Giuliano Garavini, docente di Storia delle relazioni internazionali all’Università Roma Tre, sul Fatto Quotidiano ci descrive il nostro futuro, in cui dominerà incontrastato il sol dell’avvenire del terzo millennio: il socialismo ecologista. Il suo è un classico approccio dogmatico, così come dimostra il suo approccio iniziale: “La crisi climatica che stiamo sperimentando in questa estate infuocata può essere così semplificata. Le emissioni di CO2 sono la causa principale del riscaldamento atmosferico. Le fonti energetiche fossili sono la principale causa dell’aumento delle emissioni di CO2. L’utilizzo di fonti fossili per la generazione elettrica è la principale voce delle emissioni di CO2. Dunque: ‘decarbonizzare’ il settore della generazione elettrica è il cuore della sfida ecologica. Inoltre, per ridurre le emissioni delle utenze domestiche, dell’industria e dei trasporti, gli altri settori più inquinanti, bisogna elettrificare ulteriormente il sistema.”

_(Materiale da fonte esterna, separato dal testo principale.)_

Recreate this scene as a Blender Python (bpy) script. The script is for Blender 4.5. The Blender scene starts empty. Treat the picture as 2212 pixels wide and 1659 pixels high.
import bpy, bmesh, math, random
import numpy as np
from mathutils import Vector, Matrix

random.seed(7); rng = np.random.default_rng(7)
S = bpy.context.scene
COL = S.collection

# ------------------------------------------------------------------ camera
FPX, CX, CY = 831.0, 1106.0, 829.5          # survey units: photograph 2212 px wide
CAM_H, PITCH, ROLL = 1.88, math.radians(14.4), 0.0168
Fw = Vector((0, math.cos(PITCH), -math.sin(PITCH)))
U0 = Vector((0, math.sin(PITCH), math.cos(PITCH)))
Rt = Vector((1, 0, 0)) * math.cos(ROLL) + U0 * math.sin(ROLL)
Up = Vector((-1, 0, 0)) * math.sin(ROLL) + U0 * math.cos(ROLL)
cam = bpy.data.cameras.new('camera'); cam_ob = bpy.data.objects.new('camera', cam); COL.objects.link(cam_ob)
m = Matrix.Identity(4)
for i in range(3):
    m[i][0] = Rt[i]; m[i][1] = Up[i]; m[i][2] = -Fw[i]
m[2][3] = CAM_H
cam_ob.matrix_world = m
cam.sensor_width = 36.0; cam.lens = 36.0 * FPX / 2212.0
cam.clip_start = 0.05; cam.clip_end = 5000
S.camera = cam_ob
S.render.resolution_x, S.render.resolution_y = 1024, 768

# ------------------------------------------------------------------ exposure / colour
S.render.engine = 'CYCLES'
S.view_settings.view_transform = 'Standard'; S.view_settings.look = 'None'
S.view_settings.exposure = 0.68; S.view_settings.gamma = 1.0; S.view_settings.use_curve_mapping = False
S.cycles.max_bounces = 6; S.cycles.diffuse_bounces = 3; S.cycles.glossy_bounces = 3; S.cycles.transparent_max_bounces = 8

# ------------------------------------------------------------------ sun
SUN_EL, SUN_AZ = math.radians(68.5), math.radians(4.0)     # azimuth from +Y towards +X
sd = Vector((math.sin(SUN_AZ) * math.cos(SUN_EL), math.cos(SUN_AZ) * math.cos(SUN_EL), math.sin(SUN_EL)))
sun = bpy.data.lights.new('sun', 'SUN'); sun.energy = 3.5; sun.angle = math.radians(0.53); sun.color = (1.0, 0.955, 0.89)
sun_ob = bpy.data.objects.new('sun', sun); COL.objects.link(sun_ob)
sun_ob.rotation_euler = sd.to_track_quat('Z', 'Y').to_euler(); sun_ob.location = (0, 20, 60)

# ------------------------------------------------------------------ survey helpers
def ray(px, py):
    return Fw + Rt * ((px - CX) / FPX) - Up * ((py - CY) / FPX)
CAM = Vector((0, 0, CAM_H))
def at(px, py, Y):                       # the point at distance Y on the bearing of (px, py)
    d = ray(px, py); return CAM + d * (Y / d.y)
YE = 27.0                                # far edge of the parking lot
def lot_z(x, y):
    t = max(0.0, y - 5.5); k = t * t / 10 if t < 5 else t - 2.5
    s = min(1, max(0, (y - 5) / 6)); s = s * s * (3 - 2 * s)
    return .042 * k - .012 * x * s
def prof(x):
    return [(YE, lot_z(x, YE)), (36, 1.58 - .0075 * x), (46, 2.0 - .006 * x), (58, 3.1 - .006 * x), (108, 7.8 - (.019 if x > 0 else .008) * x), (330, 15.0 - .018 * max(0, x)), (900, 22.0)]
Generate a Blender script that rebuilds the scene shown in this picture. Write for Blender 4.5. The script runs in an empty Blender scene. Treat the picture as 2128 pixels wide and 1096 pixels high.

Pertanto, come possiamo osservare, a parte un uso direi disinvolto dei due punti, egli parte da una successione di nessi causali espressi in modo apodittico e, per questo, assunti come mere verità rivelate. Dopodiché il nostro entra nei dettagli, prendendo spunto da due libri – il primo del geografo economico Brett Christophers e il secondo dello storico francese Jean Baptiste Fressoz – i quali a suo dire ci indicherebbero chiaramente la strada da intraprendere per evitare che il mondo finisca in una graticola.
Ed è qui che Garavini introduce il paradigma di un socialismo ecologista. A suo avviso, infatti, i “due libri presi assieme suggeriscono due delle principali soluzioni per una transizione vera (e cioè sostitutiva delle fossili) verso le rinnovabili. La prima è riportare il settore elettrico al suo assetto di servizio pubblico (quello previsto dalla nostra Costituzione e prevalente in Europa prima delle privatizzazioni), un servizio – precisa -che va erogato in modo efficiente, pulito ed economico a cittadini ed imprese, indipendentemente dalla sua redditività e in base ai reali bisogni.”
“La seconda soluzione – prosegue il suo delirio collettivista – per una transizione vera è che all’ideologia del Pil se ne sostituisca una basata sul soddisfacimento dei bisogni, sulla sobrietà e la riduzione dei consumi, sulla pianificazione ecologica: in sostanza un’ideologia della post-crescita, in cui il mondo più industrializzato riduca progressivamente alcuni consumi in favore del mondo meno industrializzato, pur assicurando ai cittadini il soddisfacimento dei loro bisogni primari.” Tutto questo, ovviamente, basato sui due pilastri che secondo molti veri liberali ci farebbero sprofondare assai rapidamente nel sottosviluppo, alias decrescita infelice: “ripubblicizzazione del settore energetico e post-crescita”.
In sostanza, Garavini, emulando alla lontana Vladimir Il’ič Ul’janov, conosciuto come Lenin, propone di dare tutto il potere ai soviet dell’ambientalismo, trasformando le società avanzate in un modello di sobrietà caratterizzato dal ripristino dei mezzi di trasporto a pedali e/o trainati da cavalli per i ceti più abbienti, garantendo a tutti i cittadini una cospicua dotazione di candele per l’illuminazione delle proprie case e di legna da ardere per il relativo confort nei mesi invernali.
Il motto di questo “illuminante” pensiero è “consumare sempre meno per vivere meglio e salvare il pianeta”. La cosa sconvolgente è che pare siano ancora in tanti, troppi a bersi tutte d’un fiato tali tossiche pozioni ideologiche.